In the end, I simply don't believe that this system, as good as it may have seemed (to the rich, the white, the land-owning men), will reward efforts made toward the progress we desire. The system does not want bodily autonomy, it does not want racial equity, it does not want to dismantle capitalism in order to save the planet. The people in power will occasionally hand us a little victory, as a treat, and expect us to swallow a shit sandwich after. That won't do. We're on the precipice of collapse, and we cannot waste our time and energy working within a system that expects our best efforts to be those which it deems acceptable. If you want to vote, vote. But don't let that be your only action. Don't let your resistance be one upon which the system smiles.

Sanity at the End

It is very, very easy to get overwhelmed these days. We are surrounded by bad news–sometimes surrounded by worse than the news–and in between the fires and flooding we're still expected to live, and work, without falling to pieces. This guidance may seem like nothing, but it is an intentionally small thing to get you through, because small things fit more places, and sometimes that's all the room you've got:

Find, through the day or the week, one good thing you can do. This can be a thing toward preparation, like planning out next year's garden, or it could be something unrelated, like–seriously–buying a pint of ice cream to share with someone you love. It doesn't necessarily matter what this thing is, provided it is a *good* thing. And I leave good up to your interpretation.

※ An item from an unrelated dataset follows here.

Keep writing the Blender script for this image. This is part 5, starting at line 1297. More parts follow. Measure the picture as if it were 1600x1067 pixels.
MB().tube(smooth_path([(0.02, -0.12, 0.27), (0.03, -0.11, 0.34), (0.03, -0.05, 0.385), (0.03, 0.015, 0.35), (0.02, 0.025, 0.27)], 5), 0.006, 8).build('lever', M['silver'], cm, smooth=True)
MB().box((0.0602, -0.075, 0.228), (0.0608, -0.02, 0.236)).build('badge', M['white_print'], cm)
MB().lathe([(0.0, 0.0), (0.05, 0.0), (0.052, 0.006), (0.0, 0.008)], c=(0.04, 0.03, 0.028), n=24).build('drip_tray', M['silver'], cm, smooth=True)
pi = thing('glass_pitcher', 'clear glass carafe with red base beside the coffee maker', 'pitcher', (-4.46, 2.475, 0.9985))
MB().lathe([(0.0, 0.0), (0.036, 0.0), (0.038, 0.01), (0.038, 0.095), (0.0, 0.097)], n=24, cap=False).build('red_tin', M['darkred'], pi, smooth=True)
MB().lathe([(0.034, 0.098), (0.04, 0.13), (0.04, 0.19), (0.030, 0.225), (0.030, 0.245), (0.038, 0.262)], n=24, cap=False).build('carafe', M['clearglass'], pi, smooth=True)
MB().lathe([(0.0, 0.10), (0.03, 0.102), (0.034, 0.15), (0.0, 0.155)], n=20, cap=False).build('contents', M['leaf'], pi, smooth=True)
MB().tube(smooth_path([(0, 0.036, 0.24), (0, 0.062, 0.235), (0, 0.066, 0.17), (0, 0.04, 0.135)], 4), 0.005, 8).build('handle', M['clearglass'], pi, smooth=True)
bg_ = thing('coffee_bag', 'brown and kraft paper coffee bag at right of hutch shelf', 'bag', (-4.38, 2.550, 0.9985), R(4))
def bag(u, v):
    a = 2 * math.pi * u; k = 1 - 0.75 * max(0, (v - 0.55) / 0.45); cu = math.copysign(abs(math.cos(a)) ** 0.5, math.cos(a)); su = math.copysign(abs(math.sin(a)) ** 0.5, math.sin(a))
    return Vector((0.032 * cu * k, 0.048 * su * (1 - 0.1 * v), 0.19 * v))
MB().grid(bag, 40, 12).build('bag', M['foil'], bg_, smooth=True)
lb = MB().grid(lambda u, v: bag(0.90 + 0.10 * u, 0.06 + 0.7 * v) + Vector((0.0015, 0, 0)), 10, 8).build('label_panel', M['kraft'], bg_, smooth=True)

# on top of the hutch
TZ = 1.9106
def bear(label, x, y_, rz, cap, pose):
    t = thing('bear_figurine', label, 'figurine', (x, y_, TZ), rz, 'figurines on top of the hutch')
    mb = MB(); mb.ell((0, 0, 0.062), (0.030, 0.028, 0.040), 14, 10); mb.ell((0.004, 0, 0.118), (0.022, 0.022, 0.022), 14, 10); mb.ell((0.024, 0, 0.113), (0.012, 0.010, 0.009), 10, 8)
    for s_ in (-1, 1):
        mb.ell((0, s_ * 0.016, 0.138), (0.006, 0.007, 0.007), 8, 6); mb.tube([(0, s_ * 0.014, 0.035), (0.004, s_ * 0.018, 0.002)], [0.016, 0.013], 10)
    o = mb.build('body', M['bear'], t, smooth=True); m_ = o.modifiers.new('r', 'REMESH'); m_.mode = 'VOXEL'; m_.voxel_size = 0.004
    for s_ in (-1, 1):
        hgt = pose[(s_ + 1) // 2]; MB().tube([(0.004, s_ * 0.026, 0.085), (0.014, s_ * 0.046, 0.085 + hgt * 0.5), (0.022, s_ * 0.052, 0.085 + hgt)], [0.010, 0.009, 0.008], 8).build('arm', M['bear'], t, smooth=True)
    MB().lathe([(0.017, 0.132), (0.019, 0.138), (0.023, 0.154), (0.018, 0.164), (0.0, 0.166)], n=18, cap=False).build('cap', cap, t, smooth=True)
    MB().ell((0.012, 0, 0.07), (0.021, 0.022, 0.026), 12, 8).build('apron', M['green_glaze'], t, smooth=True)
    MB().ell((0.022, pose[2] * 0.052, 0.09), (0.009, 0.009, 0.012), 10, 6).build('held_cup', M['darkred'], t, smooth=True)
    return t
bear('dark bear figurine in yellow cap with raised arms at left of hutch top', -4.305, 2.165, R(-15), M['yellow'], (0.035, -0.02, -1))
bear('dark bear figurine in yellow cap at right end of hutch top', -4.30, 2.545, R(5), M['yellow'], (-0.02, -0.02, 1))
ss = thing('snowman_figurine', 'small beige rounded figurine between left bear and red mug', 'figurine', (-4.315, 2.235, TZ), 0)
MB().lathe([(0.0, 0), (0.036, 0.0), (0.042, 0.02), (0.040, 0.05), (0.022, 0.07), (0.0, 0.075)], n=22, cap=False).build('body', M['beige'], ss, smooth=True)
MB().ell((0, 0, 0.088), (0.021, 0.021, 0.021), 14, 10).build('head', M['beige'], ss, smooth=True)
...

Whatever your good thing is, do it with intention, with the idea that this thing is a nimbus of peace against all the terrible shit we're dealing with. It's got to be a resting place for you. Carve that time out of the rest of your day. However long it may be, whatever it is, this thing is a moment that cannot be taken away. Here's my good thing:

My wife and I got chickens over the summer. We built a coop (well, my brother-in-law mostly), put up a run, and raised three chicks while also taking in a blind hen named Petunia. Petunia is a dream chicken; she's beautiful, she's sweet, she lays huge eggs. But about three weeks ago now, we found Petunia in the corner of the coop, quiet, head crooked down to the ground. She likely didn't eat on her own for days. We took her inside, fed her and watered her, took her to the vet. Not a lot of luck.

Last week, I came home from work in a rainstorm. We've had the wettest August I've ever seen, here in central Ohio. During a pretty rough spat, thunder rumbling, I took Petunia from the brooder, held her in my arms, and fed her. I gave her water. We sat together in the kitchen, on the tile, mug of water and little cup of seeds, with the rain pattering at the windows. In that moment, I was helping my beloved 'Tunia. I made her feel safe. And that, for a little while, made me feel safe. From storms here and to come.